Set problem.
Print exactly those lines that run from the beginning of the data to the line bearing "COL = sc.collection", inclusive.

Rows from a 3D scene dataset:
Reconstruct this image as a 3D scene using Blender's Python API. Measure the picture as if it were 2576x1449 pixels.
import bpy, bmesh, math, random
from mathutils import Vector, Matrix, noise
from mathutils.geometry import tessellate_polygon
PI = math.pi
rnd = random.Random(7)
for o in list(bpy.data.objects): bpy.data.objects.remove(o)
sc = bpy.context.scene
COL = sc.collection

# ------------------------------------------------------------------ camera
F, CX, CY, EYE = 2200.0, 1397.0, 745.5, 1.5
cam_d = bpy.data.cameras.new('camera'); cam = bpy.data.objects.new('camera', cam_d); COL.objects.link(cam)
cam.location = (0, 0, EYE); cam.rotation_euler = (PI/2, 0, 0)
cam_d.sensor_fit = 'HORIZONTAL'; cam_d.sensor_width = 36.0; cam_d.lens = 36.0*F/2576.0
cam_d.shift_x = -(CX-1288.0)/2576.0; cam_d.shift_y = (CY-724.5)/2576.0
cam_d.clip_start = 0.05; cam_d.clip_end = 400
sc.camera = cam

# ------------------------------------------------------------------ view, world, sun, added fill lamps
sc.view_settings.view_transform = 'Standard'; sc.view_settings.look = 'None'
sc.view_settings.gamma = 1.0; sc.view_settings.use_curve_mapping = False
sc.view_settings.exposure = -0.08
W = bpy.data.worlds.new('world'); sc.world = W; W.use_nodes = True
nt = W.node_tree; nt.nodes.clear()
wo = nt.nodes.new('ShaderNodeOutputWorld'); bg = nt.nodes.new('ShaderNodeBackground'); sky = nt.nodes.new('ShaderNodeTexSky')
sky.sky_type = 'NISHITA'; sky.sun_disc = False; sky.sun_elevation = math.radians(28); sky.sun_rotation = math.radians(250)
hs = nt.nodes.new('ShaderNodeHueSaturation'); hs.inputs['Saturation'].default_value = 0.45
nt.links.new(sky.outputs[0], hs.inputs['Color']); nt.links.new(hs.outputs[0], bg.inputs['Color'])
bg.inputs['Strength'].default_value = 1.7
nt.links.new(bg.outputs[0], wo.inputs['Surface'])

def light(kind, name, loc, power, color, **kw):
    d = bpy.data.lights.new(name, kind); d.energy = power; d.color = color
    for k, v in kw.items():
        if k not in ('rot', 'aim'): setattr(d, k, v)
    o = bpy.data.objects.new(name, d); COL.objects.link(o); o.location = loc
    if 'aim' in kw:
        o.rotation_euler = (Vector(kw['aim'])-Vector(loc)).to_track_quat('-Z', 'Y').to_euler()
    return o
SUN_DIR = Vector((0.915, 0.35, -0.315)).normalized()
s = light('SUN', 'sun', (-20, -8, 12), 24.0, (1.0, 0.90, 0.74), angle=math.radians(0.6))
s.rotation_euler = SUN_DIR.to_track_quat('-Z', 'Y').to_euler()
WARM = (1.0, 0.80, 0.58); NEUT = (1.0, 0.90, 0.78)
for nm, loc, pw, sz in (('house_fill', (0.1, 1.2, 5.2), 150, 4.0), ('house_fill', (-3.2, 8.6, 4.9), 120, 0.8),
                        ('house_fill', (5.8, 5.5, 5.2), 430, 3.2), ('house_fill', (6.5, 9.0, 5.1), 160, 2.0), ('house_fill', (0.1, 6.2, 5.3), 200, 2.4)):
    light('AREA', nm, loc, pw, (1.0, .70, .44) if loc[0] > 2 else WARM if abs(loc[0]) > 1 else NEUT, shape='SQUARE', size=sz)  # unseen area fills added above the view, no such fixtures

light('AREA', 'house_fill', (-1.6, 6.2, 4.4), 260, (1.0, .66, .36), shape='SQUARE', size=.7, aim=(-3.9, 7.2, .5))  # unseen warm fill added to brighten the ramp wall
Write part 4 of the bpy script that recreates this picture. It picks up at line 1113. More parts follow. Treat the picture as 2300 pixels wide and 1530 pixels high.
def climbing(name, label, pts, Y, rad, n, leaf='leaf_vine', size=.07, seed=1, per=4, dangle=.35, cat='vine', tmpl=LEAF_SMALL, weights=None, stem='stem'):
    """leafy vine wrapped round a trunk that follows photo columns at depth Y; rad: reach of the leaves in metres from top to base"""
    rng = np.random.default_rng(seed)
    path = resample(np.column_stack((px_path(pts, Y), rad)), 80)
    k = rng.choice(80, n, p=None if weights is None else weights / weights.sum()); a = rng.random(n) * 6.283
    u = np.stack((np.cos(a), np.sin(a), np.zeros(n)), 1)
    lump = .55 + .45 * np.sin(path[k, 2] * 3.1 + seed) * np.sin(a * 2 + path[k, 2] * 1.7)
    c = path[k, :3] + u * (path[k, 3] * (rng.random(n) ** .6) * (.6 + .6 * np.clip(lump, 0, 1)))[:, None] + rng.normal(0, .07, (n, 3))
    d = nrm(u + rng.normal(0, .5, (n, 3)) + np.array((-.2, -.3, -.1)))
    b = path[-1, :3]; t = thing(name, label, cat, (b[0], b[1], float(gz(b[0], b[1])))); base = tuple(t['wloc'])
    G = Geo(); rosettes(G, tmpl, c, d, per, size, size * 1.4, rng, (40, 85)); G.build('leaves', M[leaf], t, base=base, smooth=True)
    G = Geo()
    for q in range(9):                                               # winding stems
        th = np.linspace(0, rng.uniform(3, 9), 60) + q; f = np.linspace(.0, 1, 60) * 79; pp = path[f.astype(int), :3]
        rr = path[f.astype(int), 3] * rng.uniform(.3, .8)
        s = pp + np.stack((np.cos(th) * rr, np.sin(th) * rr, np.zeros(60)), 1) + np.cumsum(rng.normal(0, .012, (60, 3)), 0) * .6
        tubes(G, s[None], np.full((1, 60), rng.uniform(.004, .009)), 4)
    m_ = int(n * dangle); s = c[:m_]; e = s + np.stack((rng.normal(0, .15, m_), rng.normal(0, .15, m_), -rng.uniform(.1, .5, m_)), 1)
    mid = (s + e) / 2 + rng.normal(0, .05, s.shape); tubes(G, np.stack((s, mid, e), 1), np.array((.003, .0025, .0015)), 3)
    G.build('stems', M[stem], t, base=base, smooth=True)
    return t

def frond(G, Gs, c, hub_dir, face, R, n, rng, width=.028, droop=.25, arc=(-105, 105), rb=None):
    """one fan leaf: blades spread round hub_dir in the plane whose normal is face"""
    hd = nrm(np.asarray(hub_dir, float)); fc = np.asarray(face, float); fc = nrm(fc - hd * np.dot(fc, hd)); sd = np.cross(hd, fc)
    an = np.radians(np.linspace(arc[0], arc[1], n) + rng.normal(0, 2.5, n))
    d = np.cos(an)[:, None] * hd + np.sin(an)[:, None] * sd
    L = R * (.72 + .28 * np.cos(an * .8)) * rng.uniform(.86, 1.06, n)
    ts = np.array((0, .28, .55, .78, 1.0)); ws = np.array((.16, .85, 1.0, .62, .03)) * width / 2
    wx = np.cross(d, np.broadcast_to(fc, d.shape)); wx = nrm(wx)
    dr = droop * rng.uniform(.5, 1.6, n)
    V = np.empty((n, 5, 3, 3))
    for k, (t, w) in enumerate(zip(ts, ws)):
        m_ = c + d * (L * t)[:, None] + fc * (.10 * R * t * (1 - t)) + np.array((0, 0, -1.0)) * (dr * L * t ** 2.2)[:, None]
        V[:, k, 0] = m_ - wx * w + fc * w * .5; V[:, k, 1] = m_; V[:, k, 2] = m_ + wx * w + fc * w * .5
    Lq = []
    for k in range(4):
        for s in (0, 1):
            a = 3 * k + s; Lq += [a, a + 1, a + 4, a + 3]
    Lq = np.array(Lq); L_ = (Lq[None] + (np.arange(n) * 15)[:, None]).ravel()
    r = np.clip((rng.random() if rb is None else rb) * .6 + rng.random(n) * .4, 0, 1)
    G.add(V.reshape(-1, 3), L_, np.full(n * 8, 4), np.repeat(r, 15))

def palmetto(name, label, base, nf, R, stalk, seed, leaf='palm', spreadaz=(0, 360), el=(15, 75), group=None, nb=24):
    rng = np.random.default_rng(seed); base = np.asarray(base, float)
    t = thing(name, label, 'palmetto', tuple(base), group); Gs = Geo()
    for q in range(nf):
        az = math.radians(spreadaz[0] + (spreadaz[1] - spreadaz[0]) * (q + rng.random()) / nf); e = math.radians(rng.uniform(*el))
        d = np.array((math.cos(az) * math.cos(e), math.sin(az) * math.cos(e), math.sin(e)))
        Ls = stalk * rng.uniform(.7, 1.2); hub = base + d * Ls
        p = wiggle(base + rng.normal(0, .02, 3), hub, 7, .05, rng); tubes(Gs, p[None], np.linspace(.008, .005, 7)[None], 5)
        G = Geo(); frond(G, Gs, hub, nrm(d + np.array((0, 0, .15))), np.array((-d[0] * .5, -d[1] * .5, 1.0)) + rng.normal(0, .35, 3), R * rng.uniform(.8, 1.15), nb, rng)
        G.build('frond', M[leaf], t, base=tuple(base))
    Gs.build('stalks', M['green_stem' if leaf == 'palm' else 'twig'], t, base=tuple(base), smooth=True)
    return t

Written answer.
Reconstruct this image as a 3D scene using Blender's Python API. Measure the picture as if it were 2576x1449 pixels.
import bpy, bmesh, math, random
from mathutils import Vector, Matrix, noise
from mathutils.geometry import tessellate_polygon
PI = math.pi
rnd = random.Random(7)
for o in list(bpy.data.objects): bpy.data.objects.remove(o)
sc = bpy.context.scene
COL = sc.collection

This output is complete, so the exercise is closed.